Her profile does not need to be low. It’s a complete fallacy that she needs to get out of the spotlight for a period of years because everyone’s sick of her. Apart from anything else, she’s always in the spotlight anyway - but for entirely the wrong reasons. She needs to take control of the situation and ensure that what’s in the media is what’s in her best interest. And it doesn’t matter a damn what the 90% of the population who don’t like Britney may think. What matters is what her enormous fanbase thinks. And they need Britney like they need food. They need her ALWAYS to be there. The present hiatus is causing a loss of faith.
It can’t be good that people begin to forget why Britney became famous in the first place. Making the inevitable comparison with Ms Aguilera once again, we would have to admit that, no matter how raunchy an image Christina displays, and no matter what publicity-grabbing antics she indulges in, her dominant image is always that of a singer. Britney’s musical accomplishments, on the other hand, are always forgotten by the popular media – even though she is, by some distance, the biggest-selling female artist in the world in the current century – and her dominant image is that of a wayward celebrity.
But all is not yet lost. In sticking with pop music, Britney has at least ensured that her music isn’t stamped with its own expiry date. Other trends in music come and go, and for long periods of time pop music is like a river that has dried up. But all the time it’s still there, the pure stream of innocence, happiness, melody and freshness flowing like an undercurrent through all good music. We will listen to earnest or angry music for a while, but long-term we get tired of other people's issues.

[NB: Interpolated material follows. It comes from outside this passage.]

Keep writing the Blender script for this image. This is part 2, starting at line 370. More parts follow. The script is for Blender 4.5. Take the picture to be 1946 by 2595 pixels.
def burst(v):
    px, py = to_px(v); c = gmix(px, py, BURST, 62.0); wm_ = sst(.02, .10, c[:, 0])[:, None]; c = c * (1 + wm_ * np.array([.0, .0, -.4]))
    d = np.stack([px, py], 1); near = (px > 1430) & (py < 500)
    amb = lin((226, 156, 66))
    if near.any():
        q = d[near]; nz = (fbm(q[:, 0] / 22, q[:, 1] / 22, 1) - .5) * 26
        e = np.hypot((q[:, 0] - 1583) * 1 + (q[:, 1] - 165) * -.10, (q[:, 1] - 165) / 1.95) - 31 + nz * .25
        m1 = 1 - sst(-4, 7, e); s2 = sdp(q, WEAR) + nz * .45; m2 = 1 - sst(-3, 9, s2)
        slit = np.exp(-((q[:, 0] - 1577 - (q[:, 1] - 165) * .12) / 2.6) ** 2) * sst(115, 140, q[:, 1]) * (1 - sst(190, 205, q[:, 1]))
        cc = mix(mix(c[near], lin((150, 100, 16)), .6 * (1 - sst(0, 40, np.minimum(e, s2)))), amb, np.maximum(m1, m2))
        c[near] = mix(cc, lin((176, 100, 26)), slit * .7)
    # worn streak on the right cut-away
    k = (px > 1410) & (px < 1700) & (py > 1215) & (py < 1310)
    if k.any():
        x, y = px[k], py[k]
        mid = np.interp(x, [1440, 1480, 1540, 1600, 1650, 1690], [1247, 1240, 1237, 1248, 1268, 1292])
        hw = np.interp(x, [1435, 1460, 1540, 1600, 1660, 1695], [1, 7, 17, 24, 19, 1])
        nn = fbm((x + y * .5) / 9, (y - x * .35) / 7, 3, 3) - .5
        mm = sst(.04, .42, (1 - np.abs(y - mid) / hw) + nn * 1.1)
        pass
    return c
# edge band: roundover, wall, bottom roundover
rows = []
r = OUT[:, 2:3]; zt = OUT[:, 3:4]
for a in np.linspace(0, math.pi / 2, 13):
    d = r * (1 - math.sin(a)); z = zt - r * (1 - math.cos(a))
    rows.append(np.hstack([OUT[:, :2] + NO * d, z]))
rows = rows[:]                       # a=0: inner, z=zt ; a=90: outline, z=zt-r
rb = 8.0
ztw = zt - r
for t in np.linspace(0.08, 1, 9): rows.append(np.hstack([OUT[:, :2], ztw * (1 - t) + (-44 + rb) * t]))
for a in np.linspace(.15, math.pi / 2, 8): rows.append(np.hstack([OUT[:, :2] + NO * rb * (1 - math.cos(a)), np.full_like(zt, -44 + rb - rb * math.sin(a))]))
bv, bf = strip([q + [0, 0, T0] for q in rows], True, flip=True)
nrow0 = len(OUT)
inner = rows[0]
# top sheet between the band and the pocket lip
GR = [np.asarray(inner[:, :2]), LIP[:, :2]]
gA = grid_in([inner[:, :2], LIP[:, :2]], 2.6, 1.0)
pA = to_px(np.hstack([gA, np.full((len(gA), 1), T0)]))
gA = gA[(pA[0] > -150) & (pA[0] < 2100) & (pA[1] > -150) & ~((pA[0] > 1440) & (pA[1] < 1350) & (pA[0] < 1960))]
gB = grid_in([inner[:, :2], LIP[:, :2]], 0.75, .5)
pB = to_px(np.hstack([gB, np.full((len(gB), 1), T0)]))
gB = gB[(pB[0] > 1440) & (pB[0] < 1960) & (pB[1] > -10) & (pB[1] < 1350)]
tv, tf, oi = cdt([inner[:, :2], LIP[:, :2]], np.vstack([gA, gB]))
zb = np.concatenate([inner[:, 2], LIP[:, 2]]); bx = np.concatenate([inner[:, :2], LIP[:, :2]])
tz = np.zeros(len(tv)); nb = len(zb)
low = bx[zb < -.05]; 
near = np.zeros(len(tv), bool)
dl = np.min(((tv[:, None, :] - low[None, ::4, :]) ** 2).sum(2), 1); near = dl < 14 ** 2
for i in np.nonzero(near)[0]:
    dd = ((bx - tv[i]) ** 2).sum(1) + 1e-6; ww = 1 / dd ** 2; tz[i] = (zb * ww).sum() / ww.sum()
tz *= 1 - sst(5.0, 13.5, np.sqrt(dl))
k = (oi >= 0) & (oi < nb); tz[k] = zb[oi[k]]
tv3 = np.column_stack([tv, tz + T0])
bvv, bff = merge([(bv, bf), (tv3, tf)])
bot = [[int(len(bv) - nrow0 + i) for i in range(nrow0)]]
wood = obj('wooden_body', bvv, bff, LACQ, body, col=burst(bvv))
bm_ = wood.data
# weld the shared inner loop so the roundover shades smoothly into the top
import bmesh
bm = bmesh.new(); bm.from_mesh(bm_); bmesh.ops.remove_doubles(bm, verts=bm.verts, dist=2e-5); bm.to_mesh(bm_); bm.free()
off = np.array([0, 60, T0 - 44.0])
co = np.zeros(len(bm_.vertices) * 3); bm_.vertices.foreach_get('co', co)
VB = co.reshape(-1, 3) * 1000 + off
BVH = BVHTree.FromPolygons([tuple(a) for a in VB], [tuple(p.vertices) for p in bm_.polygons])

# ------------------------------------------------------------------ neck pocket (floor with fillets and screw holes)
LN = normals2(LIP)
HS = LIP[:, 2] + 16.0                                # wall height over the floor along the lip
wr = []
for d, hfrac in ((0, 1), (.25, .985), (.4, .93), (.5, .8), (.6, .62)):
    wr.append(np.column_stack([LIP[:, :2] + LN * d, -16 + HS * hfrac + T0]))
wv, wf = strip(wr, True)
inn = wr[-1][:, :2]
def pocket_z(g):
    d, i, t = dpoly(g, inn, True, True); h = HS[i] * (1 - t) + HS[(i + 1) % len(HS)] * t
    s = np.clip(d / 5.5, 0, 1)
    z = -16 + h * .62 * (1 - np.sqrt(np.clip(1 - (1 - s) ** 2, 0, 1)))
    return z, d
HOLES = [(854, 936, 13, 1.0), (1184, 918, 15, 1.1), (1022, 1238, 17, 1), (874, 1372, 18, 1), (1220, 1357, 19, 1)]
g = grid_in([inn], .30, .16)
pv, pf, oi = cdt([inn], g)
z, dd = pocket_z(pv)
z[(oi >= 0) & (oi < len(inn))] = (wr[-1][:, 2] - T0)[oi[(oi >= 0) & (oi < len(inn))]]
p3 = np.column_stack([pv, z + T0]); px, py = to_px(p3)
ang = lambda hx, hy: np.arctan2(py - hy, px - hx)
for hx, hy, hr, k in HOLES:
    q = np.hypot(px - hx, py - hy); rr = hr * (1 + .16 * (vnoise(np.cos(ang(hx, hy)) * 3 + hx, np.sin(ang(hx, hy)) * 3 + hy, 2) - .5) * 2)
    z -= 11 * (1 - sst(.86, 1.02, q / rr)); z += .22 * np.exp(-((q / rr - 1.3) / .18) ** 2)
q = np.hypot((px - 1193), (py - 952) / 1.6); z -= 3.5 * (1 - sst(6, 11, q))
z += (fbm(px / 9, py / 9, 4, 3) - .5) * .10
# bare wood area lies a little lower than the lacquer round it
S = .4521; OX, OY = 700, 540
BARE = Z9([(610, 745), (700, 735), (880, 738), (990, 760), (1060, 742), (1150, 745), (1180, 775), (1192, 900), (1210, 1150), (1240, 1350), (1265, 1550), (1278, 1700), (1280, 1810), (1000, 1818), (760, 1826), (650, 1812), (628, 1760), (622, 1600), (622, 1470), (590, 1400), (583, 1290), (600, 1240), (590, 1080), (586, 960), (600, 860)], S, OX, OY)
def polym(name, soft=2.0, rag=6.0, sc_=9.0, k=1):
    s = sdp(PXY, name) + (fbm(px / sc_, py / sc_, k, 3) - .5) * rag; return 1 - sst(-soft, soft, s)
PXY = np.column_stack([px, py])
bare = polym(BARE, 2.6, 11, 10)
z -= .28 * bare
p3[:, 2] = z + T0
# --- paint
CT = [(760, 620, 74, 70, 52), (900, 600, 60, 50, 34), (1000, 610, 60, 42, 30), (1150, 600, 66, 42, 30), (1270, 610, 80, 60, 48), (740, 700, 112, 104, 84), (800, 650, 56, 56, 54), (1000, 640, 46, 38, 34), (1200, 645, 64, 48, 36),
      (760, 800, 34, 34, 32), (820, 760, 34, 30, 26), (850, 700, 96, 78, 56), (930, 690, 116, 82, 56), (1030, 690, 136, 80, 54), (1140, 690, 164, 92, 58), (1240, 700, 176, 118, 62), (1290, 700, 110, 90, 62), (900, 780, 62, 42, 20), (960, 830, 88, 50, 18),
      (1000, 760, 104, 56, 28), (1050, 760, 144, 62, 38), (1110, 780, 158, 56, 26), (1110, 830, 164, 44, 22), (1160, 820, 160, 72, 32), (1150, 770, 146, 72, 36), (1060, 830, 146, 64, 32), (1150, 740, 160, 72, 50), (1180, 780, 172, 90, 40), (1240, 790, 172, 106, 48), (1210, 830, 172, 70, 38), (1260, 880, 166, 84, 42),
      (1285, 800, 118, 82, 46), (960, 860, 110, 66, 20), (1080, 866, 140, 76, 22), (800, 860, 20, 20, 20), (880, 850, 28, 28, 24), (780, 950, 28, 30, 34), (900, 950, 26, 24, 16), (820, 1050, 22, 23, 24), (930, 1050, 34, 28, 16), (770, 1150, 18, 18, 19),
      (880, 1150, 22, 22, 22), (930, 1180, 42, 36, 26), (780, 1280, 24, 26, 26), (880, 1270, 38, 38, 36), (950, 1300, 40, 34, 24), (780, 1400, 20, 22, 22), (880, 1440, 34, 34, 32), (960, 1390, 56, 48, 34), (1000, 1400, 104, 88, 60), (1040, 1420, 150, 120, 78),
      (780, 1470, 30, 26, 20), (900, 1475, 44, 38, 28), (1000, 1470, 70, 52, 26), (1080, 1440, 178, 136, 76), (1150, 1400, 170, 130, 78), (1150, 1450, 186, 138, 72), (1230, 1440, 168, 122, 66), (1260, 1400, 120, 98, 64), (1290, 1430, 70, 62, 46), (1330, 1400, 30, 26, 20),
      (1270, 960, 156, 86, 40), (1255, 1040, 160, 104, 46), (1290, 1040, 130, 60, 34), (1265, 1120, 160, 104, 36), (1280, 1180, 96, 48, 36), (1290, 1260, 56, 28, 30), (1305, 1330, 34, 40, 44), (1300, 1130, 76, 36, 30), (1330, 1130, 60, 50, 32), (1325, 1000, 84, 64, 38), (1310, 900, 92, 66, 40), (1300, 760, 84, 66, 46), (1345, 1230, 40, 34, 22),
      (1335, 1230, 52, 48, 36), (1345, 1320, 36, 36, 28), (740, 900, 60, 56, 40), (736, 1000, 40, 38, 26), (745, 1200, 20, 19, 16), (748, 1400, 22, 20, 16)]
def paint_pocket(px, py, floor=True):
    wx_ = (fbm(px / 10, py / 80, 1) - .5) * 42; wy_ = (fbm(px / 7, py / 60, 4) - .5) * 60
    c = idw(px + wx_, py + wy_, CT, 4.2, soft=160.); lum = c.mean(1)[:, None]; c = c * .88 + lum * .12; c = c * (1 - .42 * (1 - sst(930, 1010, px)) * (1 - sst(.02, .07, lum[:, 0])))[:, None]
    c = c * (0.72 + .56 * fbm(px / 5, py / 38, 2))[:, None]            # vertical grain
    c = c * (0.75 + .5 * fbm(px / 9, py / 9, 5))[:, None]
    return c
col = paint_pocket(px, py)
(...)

Surprisingly too, many of the music journalists who once dismissed Britney as a joke have gradually come round to the realization that her music may be pop, but it’s pop of the highest quality. By the time “Greatest Hits: My Prerogative” came out, she was getting reviews she could barely have dreamt of at the launch of “In The Zone”. The Dotmusic site savaged ITZ in an orgy of smart-ass word-wank, but see what they said about GH:MP: “A more discerning ten-track Best Of would, like the voice of the divinity in "Dogma", probably have sent the listener deaf with its pop perfection. Like an Amish blanket "Greatest Hits…" contains deliberate faults because only God is perfect, but even so it comes tantalisingly close.”
Furthermore, whether consciously or unconsciously, Britney appears to be positioning herself for the father and mother of all comebacks. If you want to do it in style, after all, you have to come back FROM something. The deeper the depths, the more spectacular the rise. To be reborn you have to be dead. Bad news, constant trashy drama, career self-destruction.....then BANG!! A beautiful young mother with a new album coming out rises like a phoenix from the ashes and everyone's amazed and dumbfounded.
Her video diary "Britney and Kevin: Chaotic" is a fascinating postscript to the Spears story so far. Britney once expressed puzzlement at the media obsession with her. "I don't get it. I love what I do," she said. "I enjoy singing and dancing, but I'm pretty retarded. Just a big dork. Very silly." B&K: Chaotic appears to be a belated attempt to prove that what she said was true - and possibly to demystify herself once and for all. I have a feeling that it is all of that, and something more - a spoiler, designed to destroy all the previous images so carefully fabricated by the press. "The vacuous lives of the idle rich" is a kind of metaphorical blank canvas, upon which Britney and the press will soon be painting many new pictures.